Employment rate surged to 71.1 percent
Employment increased by 79,000 people from a year ago and the labour force increased by 70,000 people y-o-y. The number of unemployed decreased by 9,000 people y-o-y in February. The seasonally-adjusted employment rate has increased rapidly from February 2017, by 2.1 percentage points, and stood at 71.1 percent in February 2018. The seasonally-adjusted unemployment rate among young people (aged 15-24) decreased by 1.9 percentage points compared to last year, to 18.3 percent.

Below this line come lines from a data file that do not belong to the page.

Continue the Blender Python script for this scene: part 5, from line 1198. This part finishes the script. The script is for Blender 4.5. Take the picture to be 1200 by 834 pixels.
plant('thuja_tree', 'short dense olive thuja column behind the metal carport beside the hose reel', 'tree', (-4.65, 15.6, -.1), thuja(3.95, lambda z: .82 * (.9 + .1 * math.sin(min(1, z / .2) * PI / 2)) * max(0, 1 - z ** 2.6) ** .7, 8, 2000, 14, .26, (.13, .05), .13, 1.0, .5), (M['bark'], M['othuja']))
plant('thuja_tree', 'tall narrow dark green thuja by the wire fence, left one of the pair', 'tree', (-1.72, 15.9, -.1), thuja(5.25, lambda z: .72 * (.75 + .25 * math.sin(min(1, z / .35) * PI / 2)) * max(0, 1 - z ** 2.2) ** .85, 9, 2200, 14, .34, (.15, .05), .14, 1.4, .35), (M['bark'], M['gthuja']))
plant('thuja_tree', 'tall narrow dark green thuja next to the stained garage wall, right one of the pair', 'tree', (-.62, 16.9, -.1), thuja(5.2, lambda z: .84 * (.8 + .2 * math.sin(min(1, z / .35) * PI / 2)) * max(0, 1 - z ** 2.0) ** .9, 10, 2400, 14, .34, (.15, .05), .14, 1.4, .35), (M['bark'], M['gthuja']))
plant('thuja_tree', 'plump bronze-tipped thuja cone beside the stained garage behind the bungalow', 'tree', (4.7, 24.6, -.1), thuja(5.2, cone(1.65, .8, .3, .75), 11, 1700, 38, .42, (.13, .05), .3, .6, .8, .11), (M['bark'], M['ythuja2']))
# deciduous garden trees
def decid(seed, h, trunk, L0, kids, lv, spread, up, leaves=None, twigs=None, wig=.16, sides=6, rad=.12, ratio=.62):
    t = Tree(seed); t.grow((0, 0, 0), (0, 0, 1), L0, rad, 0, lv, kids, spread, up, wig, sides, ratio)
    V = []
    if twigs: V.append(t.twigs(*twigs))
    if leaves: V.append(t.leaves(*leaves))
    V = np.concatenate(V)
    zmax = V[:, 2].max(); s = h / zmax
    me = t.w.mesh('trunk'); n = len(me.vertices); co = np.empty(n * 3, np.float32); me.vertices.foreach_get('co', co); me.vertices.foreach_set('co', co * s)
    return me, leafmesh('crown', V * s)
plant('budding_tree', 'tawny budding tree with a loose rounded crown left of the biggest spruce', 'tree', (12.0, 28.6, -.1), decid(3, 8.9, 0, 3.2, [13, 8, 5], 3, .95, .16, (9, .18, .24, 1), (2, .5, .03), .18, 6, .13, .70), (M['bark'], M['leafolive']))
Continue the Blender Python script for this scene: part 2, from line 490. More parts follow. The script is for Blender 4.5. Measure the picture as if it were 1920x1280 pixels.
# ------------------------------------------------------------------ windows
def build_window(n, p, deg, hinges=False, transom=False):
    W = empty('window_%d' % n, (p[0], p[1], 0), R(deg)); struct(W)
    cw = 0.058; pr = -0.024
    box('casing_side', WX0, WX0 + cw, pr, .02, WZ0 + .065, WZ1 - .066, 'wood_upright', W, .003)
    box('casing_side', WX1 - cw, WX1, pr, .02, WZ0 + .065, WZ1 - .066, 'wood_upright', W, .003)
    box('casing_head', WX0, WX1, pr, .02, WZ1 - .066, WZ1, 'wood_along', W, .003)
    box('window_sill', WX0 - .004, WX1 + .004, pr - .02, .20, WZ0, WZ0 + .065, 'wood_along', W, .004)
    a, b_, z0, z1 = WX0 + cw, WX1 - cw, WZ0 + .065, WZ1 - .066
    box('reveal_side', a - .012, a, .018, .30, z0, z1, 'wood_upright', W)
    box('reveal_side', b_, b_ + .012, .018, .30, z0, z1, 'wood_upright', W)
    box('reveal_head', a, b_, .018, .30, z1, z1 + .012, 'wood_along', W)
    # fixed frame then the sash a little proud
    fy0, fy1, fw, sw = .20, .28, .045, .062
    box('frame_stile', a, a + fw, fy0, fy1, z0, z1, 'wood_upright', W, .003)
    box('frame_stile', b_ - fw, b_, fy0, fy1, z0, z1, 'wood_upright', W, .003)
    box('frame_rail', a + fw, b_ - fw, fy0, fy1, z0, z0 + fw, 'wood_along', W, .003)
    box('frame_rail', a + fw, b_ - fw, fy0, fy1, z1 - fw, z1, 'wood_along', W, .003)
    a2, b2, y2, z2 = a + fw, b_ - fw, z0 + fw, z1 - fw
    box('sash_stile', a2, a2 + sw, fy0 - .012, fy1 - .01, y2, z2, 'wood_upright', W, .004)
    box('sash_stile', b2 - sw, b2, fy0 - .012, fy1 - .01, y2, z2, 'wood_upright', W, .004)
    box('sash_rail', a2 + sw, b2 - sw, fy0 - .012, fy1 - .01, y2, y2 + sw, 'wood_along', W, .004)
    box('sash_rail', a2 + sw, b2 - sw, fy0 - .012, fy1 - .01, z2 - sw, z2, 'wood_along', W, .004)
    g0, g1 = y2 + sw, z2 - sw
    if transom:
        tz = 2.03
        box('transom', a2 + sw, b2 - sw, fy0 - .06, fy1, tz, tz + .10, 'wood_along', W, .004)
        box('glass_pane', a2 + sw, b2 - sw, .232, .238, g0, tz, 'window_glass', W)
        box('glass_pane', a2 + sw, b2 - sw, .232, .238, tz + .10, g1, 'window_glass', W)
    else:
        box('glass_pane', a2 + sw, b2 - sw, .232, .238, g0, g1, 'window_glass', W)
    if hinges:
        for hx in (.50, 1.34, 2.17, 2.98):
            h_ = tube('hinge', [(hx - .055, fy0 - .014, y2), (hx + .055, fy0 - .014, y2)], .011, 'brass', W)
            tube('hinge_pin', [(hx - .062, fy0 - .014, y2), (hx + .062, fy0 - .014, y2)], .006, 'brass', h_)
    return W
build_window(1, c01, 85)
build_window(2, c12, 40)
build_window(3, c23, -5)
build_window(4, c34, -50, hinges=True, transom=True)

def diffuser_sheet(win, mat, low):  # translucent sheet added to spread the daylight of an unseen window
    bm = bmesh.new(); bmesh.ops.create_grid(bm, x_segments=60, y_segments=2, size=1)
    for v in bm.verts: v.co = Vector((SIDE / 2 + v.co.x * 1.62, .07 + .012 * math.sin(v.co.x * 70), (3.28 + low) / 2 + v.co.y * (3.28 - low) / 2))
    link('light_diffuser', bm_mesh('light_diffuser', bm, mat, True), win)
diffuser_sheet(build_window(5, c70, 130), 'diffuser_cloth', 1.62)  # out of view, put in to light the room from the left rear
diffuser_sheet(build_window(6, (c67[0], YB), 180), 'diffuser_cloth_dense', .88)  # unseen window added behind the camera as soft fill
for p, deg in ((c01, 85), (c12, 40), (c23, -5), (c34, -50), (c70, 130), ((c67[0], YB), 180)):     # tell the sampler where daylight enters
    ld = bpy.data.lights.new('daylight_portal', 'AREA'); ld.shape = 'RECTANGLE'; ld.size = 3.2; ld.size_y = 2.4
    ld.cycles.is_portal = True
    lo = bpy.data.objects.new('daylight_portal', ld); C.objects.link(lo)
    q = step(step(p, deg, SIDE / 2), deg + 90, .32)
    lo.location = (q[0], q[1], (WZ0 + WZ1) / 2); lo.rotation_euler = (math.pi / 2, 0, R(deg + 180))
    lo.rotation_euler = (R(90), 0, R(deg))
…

Employment expectations are high
The Finnish labour market is continuing on a slowly improving trend. Employment is growing rapidly from the year-ago levels and the employment rate is surging. February's reading of 71.1 percent for the employment rate is the highest in the history of current statistics, first published in 2006. The previous high of 71.0 was recorded in June 2008, just before the financial crisis hit the Finnish economy. Despite the growing employment, the seasonally-adjusted unemployment rate has only decreased moderately. This is due to continued expansion in the labour force as lots of people are returning to the labour market. The positive employment trend is likely to continue. The Finnish economy is expected to grow briskly this year and there is a need for new employees in many sectors. Company surveys reveal that employment expectations are very high in industrial, construction and retail trade sectors. In addition, the Finnish government's measures to promote employment are having an impact and the government’s employment target of 72 percent by April 2019 looks achievable.